• [Exercise]:
Tally how many lines hold the string "scene". Your reply should be that number alone.

__________________________________________________

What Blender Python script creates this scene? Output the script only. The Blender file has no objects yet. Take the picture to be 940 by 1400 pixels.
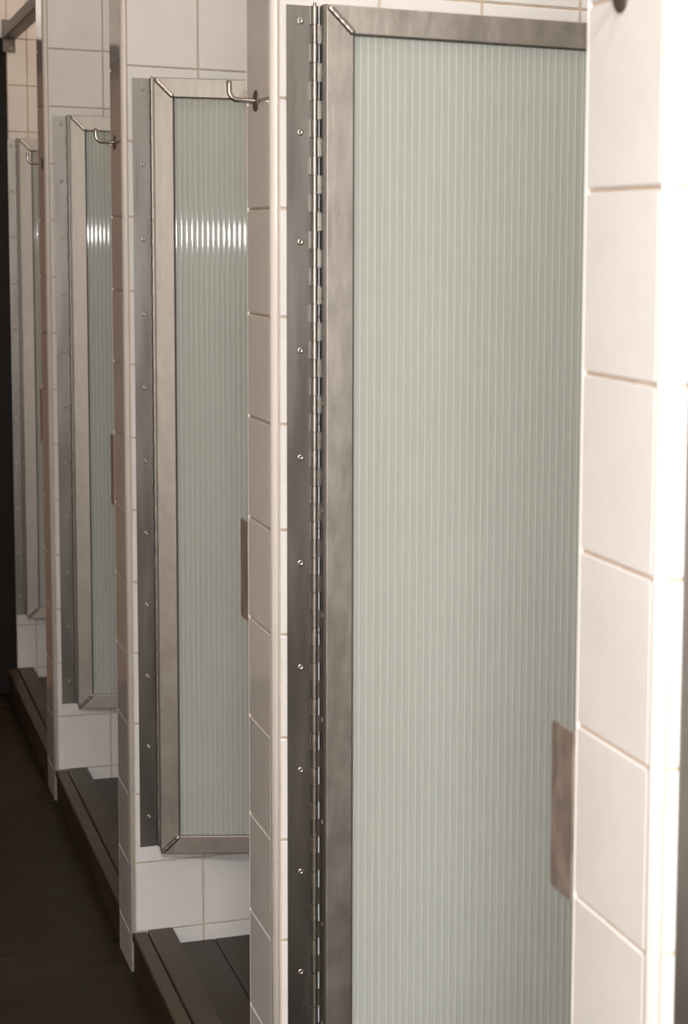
import bpy, bmesh, math, random
from mathutils import Vector, Matrix

random.seed(7)
SC = bpy.context.scene
COL = SC.collection
EYE = 1.535                      # camera height above the corridor floor; heights below are metres above that floor
CEIL = 3.30
ROW = 0.15                       # tile pitch
ROW0 = (EYE + 0.05) % ROW        # height of the lowest horizontal joint

# ------------------------------------------------------------------ materials
def new_mat(name):
    m = bpy.data.materials.new(name); m.use_nodes = True
    nt = m.node_tree; nt.nodes.clear()
    out = nt.nodes.new('ShaderNodeOutputMaterial')
    return m, nt, out

def node(nt, kind, **kw):
    n = nt.nodes.new(kind)
    for k, v in kw.items():
        if k in n.inputs.keys(): n.inputs[k].default_value = v
        else: setattr(n, k, v)
    return n

def surface(name, col_a, col_b, rough=(0.3, 0.4), metal=0.0, scale=(4, 4, 4), noise=3.0, detail=4.0,
            bump=0.0, bump_scale=60.0, bump_stretch=(1, 1, 1), spec=0.5, lo=0.35, hi=0.65, aniso=0.0):
    m, nt, out = new_mat(name)
    b = node(nt, 'ShaderNodeBsdfPrincipled', Metallic=metal)
    b.inputs['Specular IOR Level'].default_value = spec
    b.inputs['Anisotropic'].default_value = aniso
    nt.links.new(b.outputs[0], out.inputs['Surface'])
    tc = node(nt, 'ShaderNodeTexCoord')
    mp = node(nt, 'ShaderNodeMapping'); mp.inputs['Scale'].default_value = scale
    nt.links.new(tc.outputs['Object'], mp.inputs['Vector'])
    nz = node(nt, 'ShaderNodeTexNoise', Scale=noise, Detail=detail, Roughness=0.6)
    nt.links.new(mp.outputs[0], nz.inputs['Vector'])
    rp = node(nt, 'ShaderNodeValToRGB')
    rp.color_ramp.elements[0].position = lo; rp.color_ramp.elements[0].color = (*col_a, 1)
    rp.color_ramp.elements[1].position = hi; rp.color_ramp.elements[1].color = (*col_b, 1)
    nt.links.new(nz.outputs['Fac'], rp.inputs['Fac'])
    nt.links.new(rp.outputs['Color'], b.inputs['Base Color'])
    mr = node(nt, 'ShaderNodeMapRange')
    mr.inputs['From Min'].default_value = lo; mr.inputs['From Max'].default_value = hi
    mr.inputs['To Min'].default_value = rough[0]; mr.inputs['To Max'].default_value = rough[1]
    nt.links.new(nz.outputs['Fac'], mr.inputs['Value'])
    nt.links.new(mr.outputs[0], b.inputs['Roughness'])
    if bump > 0:
        mp2 = node(nt, 'ShaderNodeMapping'); mp2.inputs['Scale'].default_value = bump_stretch
        nt.links.new(tc.outputs['Object'], mp2.inputs['Vector'])
        n2 = node(nt, 'ShaderNodeTexNoise', Scale=bump_scale, Detail=3.0)
        nt.links.new(mp2.outputs[0], n2.inputs['Vector'])
        bp = node(nt, 'ShaderNodeBump', Strength=bump, Distance=0.002)
        nt.links.new(n2.outputs['Fac'], bp.inputs['Height'])
        nt.links.new(bp.outputs[0], b.inputs['Normal'])
    return m

TILE = surface('white_glazed_tile', (0.73, 0.725, 0.72), (0.77, 0.765, 0.76), rough=(0.07, 0.13), noise=2.0, bump=0.06, bump_scale=9.0)
GROUT = surface('tan_grout', (0.50, 0.40, 0.32), (0.60, 0.50, 0.41), rough=(0.8, 0.9), noise=8.0)
TRIM = surface('cream_edge_trim', (0.73, 0.70, 0.66), (0.77, 0.735, 0.695), rough=(0.18, 0.25), noise=3.0)
STEEL = surface('mill_finish_steel', (0.33, 0.31, 0.282), (0.395, 0.372, 0.34), rough=(0.42, 0.50), metal=1.0,
                scale=(6, 6, 3.0), noise=5.0, detail=6.0, bump=0.22, bump_scale=70.0, bump_stretch=(1, 1, 0.35))
LEAF = surface('hinge_leaf_steel', (0.235, 0.223, 0.208), (0.28, 0.265, 0.248), rough=(0.32, 0.38), metal=1.0,
               scale=(8, 8, 1.0), noise=4.0, detail=5.0, bump=0.05, bump_scale=120.0, bump_stretch=(1, 1, 0.08))
BARREL = surface('hinge_barrel_steel', (0.30, 0.285, 0.265), (0.38, 0.365, 0.34), rough=(0.36, 0.44), metal=1.0, scale=(20, 20, 6), noise=10.0)
BRIGHT = surface('polished_steel', (0.52, 0.49, 0.45), (0.66, 0.62, 0.58), rough=(0.14, 0.24), metal=1.0, noise=20.0)
SCREW = surface('screw_steel', (0.36, 0.34, 0.31), (0.48, 0.455, 0.42), rough=(0.30, 0.40), metal=1.0, noise=60.0)
WELD = surface('weld_steel', (0.40, 0.38, 0.355), (0.56, 0.53, 0.50), rough=(0.28, 0.36), metal=1.0, noise=40.0)
PLATE = surface('stained_steel_plate', (0.34, 0.29, 0.25), (0.48, 0.42, 0.375), rough=(0.45, 0.55), metal=0.7, scale=(14, 14, 10), noise=3.0, detail=6.0)
DARKSTEEL = surface('dark_weathered_steel', (0.13, 0.11, 0.09), (0.20, 0.17, 0.14), rough=(0.4, 0.5), metal=0.8, noise=6.0)
FLOOR = surface('dark_brown_floor_tile', (0.014, 0.0092, 0.0042), (0.030, 0.0205, 0.0098), rough=(0.42, 0.6), noise=4.0, detail=8.0, bump=0.15, bump_scale=40.0, spec=0.3)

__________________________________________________

• [Result of this exercise]:
2